• [Excerpted data]:
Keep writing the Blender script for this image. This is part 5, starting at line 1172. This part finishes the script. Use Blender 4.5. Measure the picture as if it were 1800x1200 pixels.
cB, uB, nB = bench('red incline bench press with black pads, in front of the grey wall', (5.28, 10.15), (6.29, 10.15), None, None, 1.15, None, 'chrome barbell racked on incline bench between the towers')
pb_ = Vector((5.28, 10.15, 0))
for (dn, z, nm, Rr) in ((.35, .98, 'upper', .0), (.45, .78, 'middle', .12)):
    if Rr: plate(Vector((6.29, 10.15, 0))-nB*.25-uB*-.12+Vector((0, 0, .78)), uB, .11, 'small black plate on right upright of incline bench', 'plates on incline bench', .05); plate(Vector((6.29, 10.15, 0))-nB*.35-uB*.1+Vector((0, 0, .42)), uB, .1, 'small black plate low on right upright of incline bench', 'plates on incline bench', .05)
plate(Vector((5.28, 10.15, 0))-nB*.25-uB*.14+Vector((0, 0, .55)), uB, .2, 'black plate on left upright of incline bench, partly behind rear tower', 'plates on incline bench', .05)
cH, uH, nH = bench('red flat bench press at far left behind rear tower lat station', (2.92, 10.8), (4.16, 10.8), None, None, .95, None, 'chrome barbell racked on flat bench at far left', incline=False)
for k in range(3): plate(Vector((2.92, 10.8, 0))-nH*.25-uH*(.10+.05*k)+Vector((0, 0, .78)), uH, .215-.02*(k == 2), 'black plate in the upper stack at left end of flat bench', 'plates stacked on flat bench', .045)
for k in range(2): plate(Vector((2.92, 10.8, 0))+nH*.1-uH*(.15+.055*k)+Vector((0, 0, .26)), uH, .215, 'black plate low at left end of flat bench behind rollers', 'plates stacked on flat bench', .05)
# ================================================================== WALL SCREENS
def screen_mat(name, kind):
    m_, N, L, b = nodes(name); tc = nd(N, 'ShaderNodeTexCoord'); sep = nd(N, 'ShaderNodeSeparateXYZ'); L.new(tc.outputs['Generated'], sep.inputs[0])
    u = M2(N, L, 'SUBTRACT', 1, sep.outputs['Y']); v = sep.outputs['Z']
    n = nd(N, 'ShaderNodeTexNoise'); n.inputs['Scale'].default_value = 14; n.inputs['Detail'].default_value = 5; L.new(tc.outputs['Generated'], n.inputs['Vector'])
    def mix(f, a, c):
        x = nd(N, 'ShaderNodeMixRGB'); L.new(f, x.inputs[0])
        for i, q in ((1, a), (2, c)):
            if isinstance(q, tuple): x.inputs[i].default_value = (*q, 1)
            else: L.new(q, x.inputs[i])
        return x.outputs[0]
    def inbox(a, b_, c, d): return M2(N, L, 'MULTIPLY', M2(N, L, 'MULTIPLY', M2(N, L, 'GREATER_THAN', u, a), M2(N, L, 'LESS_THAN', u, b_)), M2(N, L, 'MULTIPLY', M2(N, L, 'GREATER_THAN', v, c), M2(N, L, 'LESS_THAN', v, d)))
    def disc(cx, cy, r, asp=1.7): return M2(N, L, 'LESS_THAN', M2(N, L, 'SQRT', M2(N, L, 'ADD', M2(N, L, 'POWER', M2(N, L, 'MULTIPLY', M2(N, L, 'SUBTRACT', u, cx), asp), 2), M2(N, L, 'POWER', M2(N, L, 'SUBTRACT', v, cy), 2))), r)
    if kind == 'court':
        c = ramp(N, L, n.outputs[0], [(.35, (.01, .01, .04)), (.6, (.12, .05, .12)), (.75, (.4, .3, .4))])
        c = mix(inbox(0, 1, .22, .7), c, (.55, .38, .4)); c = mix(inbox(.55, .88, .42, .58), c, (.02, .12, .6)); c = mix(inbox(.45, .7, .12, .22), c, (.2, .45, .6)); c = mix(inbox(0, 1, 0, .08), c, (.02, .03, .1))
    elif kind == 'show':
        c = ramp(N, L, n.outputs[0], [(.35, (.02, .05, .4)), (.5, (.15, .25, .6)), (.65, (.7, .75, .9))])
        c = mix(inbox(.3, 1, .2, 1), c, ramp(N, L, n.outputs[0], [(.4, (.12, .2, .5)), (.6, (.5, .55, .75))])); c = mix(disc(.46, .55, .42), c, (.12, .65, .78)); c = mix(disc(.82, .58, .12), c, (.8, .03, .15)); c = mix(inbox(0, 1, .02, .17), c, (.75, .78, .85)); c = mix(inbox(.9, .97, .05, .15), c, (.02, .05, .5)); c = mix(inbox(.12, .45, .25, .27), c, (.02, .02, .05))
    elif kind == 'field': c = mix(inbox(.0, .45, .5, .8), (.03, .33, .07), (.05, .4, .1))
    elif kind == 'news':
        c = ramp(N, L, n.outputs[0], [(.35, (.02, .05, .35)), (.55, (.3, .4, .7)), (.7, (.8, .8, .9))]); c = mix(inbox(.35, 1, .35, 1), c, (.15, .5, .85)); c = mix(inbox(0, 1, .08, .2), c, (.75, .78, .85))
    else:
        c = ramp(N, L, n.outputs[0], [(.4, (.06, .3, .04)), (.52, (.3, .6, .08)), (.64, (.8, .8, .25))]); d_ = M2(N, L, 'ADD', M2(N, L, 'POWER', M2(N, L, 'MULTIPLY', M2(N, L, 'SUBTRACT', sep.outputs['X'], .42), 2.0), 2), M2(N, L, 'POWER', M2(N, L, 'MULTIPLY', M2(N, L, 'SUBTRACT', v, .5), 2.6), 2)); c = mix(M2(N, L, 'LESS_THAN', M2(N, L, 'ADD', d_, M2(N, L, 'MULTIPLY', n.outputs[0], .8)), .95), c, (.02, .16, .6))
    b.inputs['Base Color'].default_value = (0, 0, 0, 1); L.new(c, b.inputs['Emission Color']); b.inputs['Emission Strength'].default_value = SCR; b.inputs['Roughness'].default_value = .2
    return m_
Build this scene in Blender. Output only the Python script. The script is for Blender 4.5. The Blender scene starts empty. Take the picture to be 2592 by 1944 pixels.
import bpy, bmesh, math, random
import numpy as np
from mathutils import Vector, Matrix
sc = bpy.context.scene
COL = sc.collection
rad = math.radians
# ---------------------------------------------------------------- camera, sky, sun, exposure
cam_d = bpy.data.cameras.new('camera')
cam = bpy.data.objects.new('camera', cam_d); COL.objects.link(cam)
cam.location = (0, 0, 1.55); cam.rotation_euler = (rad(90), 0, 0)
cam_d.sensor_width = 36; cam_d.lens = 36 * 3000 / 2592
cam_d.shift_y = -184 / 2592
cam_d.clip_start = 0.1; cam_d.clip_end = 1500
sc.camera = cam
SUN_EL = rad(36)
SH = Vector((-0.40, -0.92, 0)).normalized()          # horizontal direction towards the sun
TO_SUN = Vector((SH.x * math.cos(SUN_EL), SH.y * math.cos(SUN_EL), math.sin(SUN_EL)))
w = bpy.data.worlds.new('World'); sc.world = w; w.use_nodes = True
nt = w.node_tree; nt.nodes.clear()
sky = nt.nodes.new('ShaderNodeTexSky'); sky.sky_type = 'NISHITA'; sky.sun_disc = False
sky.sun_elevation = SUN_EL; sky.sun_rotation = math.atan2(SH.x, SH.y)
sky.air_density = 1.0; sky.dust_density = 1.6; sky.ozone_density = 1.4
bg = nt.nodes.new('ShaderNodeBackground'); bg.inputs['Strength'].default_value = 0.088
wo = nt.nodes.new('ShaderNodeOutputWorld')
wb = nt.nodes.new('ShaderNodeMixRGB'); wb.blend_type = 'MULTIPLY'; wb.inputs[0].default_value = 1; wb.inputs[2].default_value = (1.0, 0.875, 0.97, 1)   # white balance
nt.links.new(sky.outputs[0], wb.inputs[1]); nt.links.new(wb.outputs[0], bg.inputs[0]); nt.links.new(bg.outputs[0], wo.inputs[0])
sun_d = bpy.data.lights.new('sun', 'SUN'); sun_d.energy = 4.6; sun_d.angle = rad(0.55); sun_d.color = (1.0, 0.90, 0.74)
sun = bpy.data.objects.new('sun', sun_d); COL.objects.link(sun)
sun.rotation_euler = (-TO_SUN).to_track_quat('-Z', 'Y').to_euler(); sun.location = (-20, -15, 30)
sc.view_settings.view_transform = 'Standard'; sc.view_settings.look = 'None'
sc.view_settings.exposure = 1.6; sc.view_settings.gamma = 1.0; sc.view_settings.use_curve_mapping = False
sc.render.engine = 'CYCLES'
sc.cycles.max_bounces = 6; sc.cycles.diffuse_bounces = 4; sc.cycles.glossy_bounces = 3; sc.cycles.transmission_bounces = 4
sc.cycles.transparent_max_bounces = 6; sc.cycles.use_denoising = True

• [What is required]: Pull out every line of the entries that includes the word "scene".

• [Task response]:
Build this scene in Blender. Output only the Python script. The script is for Blender 4.5. The Blender scene starts empty. Take the picture to be 2592 by 1944 pixels.
sc = bpy.context.scene